Last week Jeremy and I decided to ride out to a village and work with a family in their field. Most Zambians who choose to farm are working in their fields every morning. It is not the best time to go out and visit villages in the mornings, because you will usually not find people at home. Jeremy and I rode our bikes out to the village and left them at the family’s hut. The family had already been out for two hours working, so we began the walk through the bush to meet up with them in their field.
As soon as we came to the clearing, the family came running to greet us—they made us feel welcome. They had been out in the hot sun working for two hours already. Cosmas and Josephine were digging up their peanuts (in Zambia they are called ground nuts). Then, all of the children were collecting them and putting in a pile. Jeremy and I really appreciated the fact that the whole family was working together and enjoying each other’s company. This past week was a school holiday so even the older children got to help. Jeremy and I both tried out pulling up the ground nuts, but I mostly helped collect the crops. It was such a neat time to spend with this family, and I know we developed a deeper friendship that day. Jeremy and I had great respect for them to see how hard they were working and all of them spending together. They were very happy out in the field and couldn’t stop laughing the whole time we were out there. Most Zambians think white people are very fragile with our fair skin.
After we finished in the field, we all headed back to the hut, and Josephine fixed everyone lunch—nshema and greens. We visited for a couple more hours and then Jeremy and I went home. It was a fulfilling day, even though we were dead tired. I’m thankful for the time and days that go like this.

Monday, May 2, 2011

Spring in Mumena

The month of April went by fast, but we are ready to get back to our usual schedule in the bush. The Muzha wa Yesu seminar went very well. Jeremy spent two weeks teaching on the Kingdom of God and going through all of the important Bible stories that prepared the way for Jesus. We were blessed to be a part of the seminar this year. Three years ago when it was started, Brian Davis and others were planting seeds and battling with a culture that was twisted and confused. This year has been a break through on many levels, and we are starting to see the fruits of the labor from the past three years. We began to see church leaders tearing up because they are realizing the sadness in the world, and the need for Jesus.

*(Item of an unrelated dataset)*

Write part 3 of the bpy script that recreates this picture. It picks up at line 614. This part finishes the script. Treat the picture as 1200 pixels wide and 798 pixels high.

We saw men pleading with their fellow brothers in Christ to start digging deeper in their studies and teachings. It was a great month, and we are thankful for all of the prayers for the seminar.
Today is the first day of May, and we are excited! First of all, because May means June is right around the corner, when we will see 30 campaigners coming over from Tennessee and Texas. We are also ready to dive back in to language learning. Language learning had to take a back seat to the seminar, so Jeremy and I will begin working again with Cosmas for an hour each day. Yesterday, Jeremy and I went out to the soccer field to watch a game. Jeremy, of course, was asked to play and felt he was surely up for the task. He twisted his ankle after a few minutes into the game and had to watch from the sidelines the rest of the time. If you know Jeremy and sports, then you know I have been to the ER three times due to church league softball accidents. Well, we don’t have an “ER” in Mumena, so I was a bit nervous about my husband breaking his leg. While Jeremy watched with the team, I sat with my sweetest little friend, Linyondi. Linyondi is Cosmas’s son, and he and I just have a connection. He is only five years old but told his Dad this morning that he has really got to start learning English better, so he and I can spend time talking together.
The weather has completely changed! The rainy season is over, and we will not see another drop until November. The air is cool in the evenings and mornings, and the stars are bright at night.
This is Jeremy's group of first year students who he had in class for two weeks. Thank you for the continued prayers!